• THE PROBLEM: Scan the records below for the line with "Reconstruct this image" and the line with "to tower axis", and retype that range exactly, both ends included, pictures excepted.

• DATA IN THIS EXERCISE:
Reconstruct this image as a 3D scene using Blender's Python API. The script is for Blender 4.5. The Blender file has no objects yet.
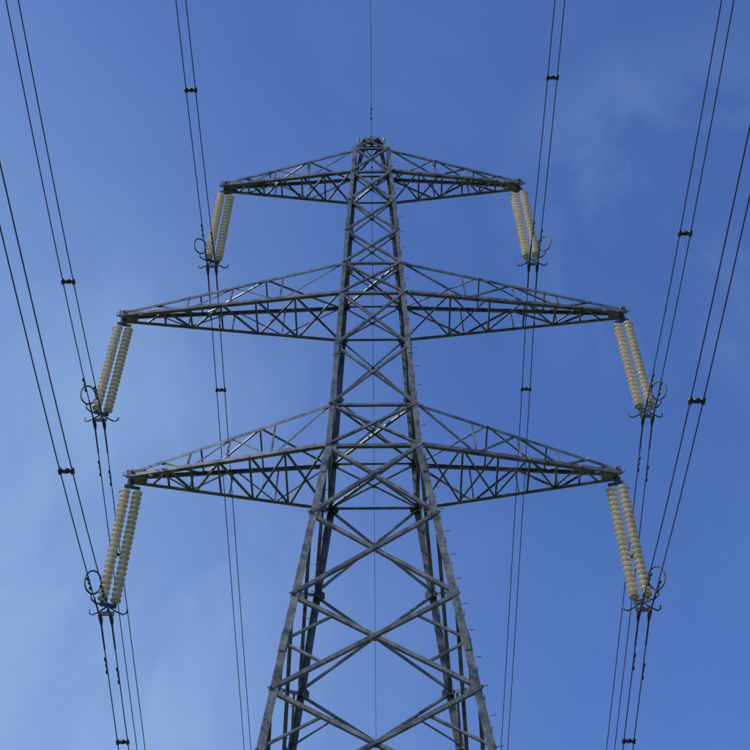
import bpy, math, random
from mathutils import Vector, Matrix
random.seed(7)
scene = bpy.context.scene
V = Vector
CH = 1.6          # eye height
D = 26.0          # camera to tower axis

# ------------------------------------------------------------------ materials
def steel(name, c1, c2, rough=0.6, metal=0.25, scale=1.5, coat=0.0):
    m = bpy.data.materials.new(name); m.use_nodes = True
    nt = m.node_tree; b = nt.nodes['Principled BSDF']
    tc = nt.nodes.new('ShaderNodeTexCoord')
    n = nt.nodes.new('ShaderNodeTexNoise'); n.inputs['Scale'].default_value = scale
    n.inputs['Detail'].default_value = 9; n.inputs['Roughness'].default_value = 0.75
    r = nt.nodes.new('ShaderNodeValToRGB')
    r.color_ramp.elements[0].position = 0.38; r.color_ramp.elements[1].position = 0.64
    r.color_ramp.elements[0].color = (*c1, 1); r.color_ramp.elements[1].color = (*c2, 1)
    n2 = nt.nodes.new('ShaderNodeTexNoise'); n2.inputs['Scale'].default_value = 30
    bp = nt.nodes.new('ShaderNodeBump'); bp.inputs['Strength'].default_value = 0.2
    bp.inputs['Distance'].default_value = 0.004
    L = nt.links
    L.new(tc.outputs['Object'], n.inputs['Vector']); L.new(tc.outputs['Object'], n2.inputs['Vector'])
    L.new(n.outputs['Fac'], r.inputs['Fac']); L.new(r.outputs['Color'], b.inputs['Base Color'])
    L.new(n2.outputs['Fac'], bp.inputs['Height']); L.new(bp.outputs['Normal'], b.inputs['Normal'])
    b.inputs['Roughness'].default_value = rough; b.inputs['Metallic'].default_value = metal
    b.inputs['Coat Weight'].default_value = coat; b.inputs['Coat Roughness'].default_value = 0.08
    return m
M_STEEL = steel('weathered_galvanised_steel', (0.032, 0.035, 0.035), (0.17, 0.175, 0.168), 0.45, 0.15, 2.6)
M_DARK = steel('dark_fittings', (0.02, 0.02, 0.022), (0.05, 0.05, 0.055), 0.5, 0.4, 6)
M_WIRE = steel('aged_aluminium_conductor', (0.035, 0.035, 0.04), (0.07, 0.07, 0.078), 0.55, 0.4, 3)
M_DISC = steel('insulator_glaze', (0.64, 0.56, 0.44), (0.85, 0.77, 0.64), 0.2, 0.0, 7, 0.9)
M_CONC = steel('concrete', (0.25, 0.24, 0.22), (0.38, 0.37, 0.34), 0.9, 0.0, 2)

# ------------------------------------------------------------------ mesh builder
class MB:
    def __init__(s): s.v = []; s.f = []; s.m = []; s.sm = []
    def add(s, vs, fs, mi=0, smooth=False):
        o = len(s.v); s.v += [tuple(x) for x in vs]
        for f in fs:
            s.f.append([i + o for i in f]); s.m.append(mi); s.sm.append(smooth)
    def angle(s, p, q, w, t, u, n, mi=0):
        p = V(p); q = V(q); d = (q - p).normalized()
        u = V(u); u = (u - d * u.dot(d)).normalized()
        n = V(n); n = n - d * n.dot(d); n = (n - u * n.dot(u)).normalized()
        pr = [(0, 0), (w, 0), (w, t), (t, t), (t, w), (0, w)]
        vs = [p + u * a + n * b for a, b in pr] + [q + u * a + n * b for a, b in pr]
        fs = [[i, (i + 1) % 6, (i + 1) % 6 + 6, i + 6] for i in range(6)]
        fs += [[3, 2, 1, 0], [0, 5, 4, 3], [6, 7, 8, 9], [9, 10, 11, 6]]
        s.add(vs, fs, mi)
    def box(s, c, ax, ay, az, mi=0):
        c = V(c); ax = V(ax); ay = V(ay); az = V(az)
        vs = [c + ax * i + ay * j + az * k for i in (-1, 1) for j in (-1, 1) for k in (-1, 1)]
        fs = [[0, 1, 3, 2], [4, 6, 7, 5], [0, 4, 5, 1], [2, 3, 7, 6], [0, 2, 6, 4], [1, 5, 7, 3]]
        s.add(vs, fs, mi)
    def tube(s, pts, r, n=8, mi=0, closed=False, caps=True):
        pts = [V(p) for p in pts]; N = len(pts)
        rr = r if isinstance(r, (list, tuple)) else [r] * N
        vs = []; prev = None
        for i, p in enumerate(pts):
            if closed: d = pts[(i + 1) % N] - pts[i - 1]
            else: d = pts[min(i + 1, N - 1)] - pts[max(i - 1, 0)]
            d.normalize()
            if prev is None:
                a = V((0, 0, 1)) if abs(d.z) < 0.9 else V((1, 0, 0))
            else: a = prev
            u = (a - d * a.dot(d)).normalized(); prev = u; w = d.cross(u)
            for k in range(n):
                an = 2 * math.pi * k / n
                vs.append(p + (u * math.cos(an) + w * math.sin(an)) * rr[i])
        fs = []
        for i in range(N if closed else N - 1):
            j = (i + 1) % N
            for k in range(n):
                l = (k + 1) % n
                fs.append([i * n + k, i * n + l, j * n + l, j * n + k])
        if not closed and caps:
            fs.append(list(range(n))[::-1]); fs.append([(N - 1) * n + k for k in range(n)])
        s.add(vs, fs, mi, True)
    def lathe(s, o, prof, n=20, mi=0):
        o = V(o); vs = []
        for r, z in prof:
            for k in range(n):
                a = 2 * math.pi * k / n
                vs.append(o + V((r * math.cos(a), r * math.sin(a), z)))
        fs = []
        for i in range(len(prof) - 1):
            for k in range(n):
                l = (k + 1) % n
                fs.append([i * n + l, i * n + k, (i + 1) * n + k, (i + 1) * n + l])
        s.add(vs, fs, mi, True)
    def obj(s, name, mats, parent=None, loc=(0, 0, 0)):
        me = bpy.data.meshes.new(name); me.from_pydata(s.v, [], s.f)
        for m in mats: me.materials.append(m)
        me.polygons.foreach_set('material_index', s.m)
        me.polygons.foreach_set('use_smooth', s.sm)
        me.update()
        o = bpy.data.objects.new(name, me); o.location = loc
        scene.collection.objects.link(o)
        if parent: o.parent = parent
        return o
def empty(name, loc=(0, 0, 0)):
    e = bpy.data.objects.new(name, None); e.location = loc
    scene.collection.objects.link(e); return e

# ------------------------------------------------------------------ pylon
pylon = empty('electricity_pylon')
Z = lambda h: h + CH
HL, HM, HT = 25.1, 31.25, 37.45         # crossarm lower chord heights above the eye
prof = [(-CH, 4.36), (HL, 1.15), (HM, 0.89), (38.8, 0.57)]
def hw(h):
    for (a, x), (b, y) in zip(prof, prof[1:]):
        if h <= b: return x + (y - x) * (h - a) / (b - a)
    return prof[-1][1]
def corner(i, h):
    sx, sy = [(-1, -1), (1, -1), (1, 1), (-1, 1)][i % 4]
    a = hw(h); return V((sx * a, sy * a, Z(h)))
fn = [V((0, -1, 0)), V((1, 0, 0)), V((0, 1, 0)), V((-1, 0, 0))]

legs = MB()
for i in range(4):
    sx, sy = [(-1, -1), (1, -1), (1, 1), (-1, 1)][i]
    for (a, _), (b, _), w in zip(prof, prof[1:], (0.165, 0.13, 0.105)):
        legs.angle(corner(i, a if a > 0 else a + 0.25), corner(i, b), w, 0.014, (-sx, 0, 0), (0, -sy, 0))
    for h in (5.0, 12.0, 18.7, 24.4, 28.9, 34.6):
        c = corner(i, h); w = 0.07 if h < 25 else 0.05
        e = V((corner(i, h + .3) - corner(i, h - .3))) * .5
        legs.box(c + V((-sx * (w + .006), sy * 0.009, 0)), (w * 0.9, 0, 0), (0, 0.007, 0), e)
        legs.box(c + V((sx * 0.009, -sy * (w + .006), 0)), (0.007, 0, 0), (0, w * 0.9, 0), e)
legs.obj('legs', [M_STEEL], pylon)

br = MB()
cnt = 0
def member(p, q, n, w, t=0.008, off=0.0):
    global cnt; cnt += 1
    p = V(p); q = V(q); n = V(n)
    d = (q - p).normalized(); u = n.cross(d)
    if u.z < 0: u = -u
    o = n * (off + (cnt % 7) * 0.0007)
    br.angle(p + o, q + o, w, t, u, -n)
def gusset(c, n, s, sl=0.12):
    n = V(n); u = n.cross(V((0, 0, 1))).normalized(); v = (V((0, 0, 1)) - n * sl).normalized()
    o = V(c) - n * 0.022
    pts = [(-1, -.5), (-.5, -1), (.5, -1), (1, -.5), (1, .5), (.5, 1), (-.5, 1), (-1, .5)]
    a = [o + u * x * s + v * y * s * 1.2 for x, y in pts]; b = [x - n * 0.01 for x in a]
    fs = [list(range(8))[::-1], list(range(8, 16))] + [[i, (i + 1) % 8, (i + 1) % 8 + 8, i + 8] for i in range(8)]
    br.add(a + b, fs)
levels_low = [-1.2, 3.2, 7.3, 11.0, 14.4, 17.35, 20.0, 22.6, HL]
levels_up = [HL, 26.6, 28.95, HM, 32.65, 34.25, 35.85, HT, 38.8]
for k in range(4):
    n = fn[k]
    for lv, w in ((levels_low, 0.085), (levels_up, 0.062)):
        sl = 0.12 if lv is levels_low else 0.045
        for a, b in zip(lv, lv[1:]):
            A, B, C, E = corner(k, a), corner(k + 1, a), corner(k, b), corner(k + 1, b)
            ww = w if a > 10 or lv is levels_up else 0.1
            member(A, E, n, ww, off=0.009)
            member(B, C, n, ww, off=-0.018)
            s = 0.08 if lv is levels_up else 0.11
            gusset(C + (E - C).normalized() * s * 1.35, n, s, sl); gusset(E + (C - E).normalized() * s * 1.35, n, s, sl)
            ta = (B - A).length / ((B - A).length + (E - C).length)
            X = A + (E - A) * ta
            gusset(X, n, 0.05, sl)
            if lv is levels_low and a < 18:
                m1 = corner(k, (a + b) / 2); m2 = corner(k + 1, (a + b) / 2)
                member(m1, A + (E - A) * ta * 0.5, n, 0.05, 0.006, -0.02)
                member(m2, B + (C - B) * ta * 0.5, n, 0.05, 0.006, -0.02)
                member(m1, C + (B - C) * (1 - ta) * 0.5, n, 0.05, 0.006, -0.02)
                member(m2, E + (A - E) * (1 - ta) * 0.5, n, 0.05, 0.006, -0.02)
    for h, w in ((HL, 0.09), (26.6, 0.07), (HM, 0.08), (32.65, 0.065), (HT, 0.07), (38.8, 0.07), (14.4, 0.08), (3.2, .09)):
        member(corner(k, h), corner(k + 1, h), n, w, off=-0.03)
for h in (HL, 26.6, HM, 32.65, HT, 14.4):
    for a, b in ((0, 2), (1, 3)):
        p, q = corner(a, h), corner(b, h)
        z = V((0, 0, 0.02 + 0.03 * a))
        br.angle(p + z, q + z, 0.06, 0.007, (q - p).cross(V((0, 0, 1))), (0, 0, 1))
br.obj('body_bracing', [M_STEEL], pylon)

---

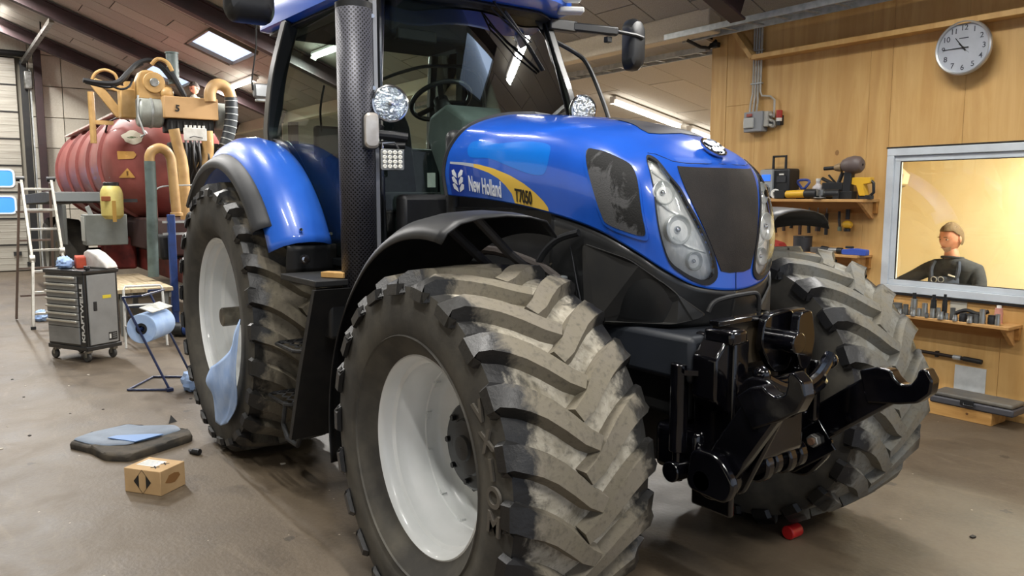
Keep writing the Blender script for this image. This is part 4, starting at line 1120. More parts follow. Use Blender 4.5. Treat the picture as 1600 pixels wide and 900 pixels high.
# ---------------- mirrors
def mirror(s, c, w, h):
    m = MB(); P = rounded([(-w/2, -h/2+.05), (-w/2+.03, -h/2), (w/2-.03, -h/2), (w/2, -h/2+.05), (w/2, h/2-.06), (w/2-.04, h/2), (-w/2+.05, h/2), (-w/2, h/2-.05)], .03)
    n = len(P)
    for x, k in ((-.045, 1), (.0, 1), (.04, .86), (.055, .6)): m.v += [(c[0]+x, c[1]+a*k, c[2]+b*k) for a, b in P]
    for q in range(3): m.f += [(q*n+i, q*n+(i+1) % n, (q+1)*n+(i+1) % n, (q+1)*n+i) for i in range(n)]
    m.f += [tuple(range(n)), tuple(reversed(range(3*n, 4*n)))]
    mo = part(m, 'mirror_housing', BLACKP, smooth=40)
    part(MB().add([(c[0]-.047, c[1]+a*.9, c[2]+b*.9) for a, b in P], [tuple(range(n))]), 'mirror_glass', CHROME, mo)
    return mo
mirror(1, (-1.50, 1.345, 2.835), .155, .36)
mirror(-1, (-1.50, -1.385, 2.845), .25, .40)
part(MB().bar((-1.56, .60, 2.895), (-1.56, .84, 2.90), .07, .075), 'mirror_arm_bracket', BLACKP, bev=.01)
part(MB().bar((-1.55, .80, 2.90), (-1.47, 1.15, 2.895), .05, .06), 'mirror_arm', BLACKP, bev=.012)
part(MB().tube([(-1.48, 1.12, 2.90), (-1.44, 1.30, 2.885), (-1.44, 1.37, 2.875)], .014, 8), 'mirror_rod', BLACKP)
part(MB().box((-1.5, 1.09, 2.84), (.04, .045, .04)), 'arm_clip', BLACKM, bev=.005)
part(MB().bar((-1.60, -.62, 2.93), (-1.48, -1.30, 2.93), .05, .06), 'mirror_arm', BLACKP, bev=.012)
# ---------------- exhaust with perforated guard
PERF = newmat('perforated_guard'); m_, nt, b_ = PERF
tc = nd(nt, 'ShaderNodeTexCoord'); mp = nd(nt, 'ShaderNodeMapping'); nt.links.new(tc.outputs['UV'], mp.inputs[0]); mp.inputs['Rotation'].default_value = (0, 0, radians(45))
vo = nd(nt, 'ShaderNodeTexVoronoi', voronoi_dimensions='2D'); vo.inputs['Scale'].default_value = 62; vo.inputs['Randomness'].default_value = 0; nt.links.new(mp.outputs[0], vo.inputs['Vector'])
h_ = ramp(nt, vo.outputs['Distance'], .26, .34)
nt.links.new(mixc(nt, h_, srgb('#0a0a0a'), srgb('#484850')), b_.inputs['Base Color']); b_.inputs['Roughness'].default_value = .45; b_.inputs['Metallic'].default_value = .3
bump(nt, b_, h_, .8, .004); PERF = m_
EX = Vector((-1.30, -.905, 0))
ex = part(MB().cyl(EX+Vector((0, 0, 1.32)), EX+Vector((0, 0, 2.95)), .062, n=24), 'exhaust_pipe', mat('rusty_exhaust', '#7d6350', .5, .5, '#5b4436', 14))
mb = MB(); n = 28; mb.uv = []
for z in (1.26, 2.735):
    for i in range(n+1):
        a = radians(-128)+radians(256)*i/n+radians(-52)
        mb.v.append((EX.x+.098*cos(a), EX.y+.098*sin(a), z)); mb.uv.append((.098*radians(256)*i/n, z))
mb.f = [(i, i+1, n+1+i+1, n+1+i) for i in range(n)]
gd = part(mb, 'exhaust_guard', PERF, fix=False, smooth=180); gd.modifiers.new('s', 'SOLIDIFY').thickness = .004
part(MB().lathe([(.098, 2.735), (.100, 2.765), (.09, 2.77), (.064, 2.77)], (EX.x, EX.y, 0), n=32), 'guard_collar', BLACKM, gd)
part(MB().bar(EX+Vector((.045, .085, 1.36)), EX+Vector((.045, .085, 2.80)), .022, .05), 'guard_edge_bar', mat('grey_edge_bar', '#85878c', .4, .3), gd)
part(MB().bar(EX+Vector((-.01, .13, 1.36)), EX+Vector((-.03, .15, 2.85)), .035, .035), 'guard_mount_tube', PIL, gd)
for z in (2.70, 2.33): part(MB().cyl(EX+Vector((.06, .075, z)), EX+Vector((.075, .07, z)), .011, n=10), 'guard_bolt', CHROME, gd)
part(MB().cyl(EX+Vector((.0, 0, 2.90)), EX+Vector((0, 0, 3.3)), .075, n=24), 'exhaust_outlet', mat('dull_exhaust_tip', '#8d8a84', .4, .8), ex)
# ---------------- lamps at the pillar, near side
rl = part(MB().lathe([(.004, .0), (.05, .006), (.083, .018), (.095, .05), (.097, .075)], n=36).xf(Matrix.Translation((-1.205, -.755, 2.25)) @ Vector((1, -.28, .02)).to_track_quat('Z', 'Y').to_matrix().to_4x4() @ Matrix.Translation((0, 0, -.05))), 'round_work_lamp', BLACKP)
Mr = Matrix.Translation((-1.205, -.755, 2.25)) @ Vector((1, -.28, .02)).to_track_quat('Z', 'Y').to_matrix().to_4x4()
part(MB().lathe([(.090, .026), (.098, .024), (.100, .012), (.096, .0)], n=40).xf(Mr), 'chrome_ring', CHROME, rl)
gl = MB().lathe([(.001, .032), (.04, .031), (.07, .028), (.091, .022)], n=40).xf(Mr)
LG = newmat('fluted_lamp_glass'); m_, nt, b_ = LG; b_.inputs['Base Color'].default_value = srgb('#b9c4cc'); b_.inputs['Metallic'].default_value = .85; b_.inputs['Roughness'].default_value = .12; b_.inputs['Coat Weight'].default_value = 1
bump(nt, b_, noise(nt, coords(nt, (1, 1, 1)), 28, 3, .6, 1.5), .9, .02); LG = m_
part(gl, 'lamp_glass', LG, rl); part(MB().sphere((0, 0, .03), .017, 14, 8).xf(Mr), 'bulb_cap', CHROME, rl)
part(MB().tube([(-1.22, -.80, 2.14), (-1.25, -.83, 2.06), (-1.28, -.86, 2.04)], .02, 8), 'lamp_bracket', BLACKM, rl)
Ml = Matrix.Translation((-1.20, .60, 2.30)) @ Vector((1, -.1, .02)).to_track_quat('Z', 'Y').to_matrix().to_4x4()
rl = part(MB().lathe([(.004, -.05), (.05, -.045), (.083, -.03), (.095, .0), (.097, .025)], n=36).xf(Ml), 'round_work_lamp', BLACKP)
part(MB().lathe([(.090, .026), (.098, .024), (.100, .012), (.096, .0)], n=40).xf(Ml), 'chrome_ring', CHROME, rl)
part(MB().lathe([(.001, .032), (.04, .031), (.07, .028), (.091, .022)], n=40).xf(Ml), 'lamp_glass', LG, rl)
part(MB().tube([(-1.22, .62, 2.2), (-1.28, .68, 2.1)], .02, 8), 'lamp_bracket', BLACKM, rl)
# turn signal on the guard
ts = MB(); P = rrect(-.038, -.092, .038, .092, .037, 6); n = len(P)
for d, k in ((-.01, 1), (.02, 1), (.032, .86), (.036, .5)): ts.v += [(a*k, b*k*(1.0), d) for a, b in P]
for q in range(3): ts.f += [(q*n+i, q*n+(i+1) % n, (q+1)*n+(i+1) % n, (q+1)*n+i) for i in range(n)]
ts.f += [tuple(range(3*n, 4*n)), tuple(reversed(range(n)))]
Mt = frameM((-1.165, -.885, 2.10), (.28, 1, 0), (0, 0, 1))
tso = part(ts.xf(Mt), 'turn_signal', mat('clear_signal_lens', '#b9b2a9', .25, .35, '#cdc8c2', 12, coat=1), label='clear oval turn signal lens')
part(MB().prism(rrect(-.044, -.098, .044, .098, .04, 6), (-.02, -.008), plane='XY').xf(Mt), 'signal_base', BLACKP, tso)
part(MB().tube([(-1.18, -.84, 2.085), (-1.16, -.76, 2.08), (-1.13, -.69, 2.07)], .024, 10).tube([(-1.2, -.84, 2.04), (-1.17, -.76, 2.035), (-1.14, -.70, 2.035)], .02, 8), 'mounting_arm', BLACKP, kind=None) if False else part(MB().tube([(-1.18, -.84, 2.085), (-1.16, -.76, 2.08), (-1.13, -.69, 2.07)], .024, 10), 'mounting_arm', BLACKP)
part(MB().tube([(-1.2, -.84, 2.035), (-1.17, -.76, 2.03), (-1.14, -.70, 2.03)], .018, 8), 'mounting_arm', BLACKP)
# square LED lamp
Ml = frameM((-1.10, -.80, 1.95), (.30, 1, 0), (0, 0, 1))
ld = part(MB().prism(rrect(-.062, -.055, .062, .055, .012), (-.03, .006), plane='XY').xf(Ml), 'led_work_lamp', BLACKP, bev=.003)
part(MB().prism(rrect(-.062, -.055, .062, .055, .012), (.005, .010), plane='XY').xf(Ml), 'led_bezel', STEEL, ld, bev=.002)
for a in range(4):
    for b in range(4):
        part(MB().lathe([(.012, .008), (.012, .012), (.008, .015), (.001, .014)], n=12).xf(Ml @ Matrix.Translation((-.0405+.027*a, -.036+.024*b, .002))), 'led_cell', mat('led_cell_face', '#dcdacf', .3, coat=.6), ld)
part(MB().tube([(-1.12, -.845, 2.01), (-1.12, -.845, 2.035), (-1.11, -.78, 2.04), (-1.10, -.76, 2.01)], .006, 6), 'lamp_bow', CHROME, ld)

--

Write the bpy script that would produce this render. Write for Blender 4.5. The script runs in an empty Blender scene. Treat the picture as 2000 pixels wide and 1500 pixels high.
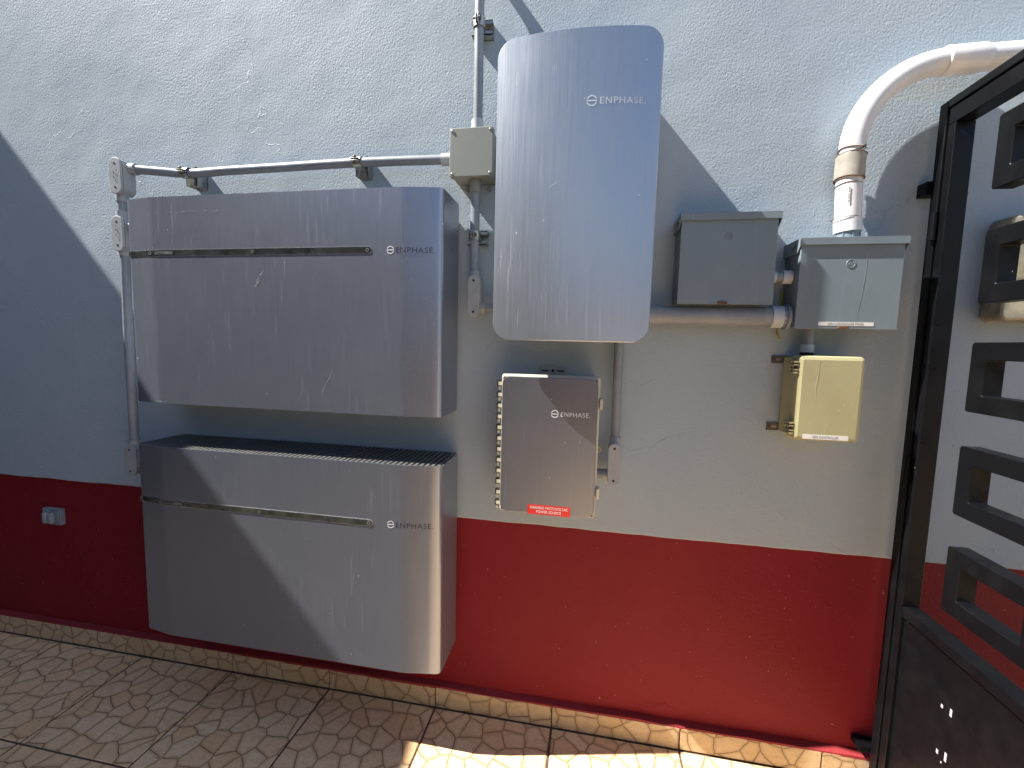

• RESPONSE TO THE EXERCISE:
Reconstruct this image as a 3D scene using Blender's Python API. The script is for Blender 4.5. The Blender file has no objects yet.
import bpy, math, random
from mathutils import Vector, Matrix
random.seed(7)
scene = bpy.context.scene
V = Vector
CH = 1.6          # eye height
D = 26.0          # camera to tower axis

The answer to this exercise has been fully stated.